Fernando Coelho Filho (DEM-PE) disse que as transferências seguem a legislação em vigor, mas não explicou os critérios da escolha nem disse onde o dinheiro será usado. Os demais parlamentares que enviaram recursos a prefeituras de familiares não responderam aos questionamentos da reportagem.
Autora da PEC, a deputada Gleisi Hoffmann afirmou que a fiscalização caberá aos órgãos locais, sem prejuízo a eventuais apurações do Tribunal de Contas da União (TCU). De acordo com ela, a transferência direta garante rapidez para projetos desenvolvidos pelas prefeituras. “É uma liberação mais rápida que evita não só a burocracia, mas custos dela decorrentes e mantém o valor do dinheiro, não demorando meses ou até anos para se efetivar”, afirmou a deputada. “Chamar essas emendas de cheques em branco é o mesmo que chamar o Fundo de Participação dos Municípios e dos Estados, assim como os de Saúde, de cheque em branco.”
O deputado Aécio Neves (PSDB-MG) não apontou a destinação final do recurso enviado por ele no Orçamento deste ano, mas também defendeu o modelo em uso no Congresso. Sobre os critérios para escolher os beneficiários, entre eles o município de Cláudio, o parlamentar afirmou que as transferências “permitem que recursos federais cheguem não apenas às grandes cidades, mas também às médias e pequenas comunidades, de forma rápida, simples e sem intermediários”.

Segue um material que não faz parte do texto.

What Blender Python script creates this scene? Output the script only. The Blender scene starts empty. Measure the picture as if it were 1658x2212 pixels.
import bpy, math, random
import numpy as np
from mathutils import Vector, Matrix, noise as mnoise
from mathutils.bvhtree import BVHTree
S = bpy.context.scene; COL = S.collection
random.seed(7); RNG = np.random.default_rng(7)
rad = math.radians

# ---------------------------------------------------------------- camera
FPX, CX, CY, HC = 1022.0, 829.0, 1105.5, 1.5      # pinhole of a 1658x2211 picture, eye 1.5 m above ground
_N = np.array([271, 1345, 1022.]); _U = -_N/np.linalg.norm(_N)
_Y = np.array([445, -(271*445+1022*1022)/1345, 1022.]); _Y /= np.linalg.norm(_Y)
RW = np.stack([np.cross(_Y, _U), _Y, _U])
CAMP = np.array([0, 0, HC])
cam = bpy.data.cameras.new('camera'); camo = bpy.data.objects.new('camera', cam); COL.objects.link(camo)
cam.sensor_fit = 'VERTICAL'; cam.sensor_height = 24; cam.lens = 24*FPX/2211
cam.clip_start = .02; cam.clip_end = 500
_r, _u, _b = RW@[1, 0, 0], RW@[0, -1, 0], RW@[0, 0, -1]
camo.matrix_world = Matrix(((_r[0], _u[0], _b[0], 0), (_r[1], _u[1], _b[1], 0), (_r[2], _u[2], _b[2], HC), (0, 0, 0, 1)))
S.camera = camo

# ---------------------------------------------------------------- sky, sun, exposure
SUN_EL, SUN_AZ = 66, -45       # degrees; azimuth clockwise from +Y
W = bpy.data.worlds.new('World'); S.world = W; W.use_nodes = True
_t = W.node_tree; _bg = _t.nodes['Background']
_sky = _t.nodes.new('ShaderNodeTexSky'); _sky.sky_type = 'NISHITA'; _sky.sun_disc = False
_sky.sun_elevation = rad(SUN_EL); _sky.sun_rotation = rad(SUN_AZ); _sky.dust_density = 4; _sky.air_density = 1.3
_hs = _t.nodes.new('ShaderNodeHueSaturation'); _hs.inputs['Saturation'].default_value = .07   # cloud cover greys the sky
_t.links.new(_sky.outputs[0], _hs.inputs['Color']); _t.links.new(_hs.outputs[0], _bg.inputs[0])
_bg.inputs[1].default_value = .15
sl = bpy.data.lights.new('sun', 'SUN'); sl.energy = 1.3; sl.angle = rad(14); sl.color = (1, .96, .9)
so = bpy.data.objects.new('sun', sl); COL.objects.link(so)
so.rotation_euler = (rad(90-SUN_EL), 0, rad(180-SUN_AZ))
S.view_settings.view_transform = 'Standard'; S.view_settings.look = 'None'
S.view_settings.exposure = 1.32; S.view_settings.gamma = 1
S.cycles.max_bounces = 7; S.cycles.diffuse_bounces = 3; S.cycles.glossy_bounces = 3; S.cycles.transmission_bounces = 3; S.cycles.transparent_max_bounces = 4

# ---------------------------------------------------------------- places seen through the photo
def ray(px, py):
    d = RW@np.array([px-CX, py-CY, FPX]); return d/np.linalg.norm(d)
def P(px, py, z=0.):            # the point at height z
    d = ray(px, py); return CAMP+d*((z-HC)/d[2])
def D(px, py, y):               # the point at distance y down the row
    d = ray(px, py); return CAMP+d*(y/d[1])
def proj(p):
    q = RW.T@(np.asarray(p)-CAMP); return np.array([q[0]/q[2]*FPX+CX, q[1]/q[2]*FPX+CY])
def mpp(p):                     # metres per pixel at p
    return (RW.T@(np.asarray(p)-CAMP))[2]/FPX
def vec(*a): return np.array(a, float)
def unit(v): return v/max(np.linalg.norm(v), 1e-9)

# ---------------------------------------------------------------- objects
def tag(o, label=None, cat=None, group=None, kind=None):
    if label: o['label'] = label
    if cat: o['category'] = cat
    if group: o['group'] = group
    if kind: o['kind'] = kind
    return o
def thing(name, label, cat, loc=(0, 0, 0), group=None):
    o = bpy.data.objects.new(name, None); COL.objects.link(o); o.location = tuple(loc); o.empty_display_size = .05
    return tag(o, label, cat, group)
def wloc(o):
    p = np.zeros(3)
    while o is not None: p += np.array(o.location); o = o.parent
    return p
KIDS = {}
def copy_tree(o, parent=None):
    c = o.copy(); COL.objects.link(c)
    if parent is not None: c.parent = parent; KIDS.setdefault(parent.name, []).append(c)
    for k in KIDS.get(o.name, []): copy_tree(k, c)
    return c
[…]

Entenda o ‘cheque em branco’
No fim de 2019, foi aprovada uma proposta de emenda à Constituição (PEC) que criou as transferências especiais, uma nova modalidade pela qual deputados e senadores podem enviar recursos para prefeituras e governos estaduais.
Em 2021, cada senador e cada deputado tem cerca de R$ 16 milhões em emendas individuais para serem repassados para ações, como obras, em seus redutos eleitorais.
Atualmente, existem duas formas de transferir os recursos das emendas individuais: as transferências com finalidade definida e, desde 2020, as transferências especiais.
Nas transferências com finalidade definida, o parlamentar indica o ministério e o programa para o qual o recurso será utilizado e o beneficiário tem de apresentar documentos para receber o recurso, como plano de trabalho.
Na transferência especial, o parlamentar indica a cidade ou unidade da Federação que receberá os valores e, então, o prefeito ou o governador apenas apresentam a agência bancária onde será depositado o dinheiro, sem detalhar a destinação da verba.
Para especialistas, essa modalidade de repasse é menos transparente e pode estimular a corrupção e o mau uso do dinheiro público.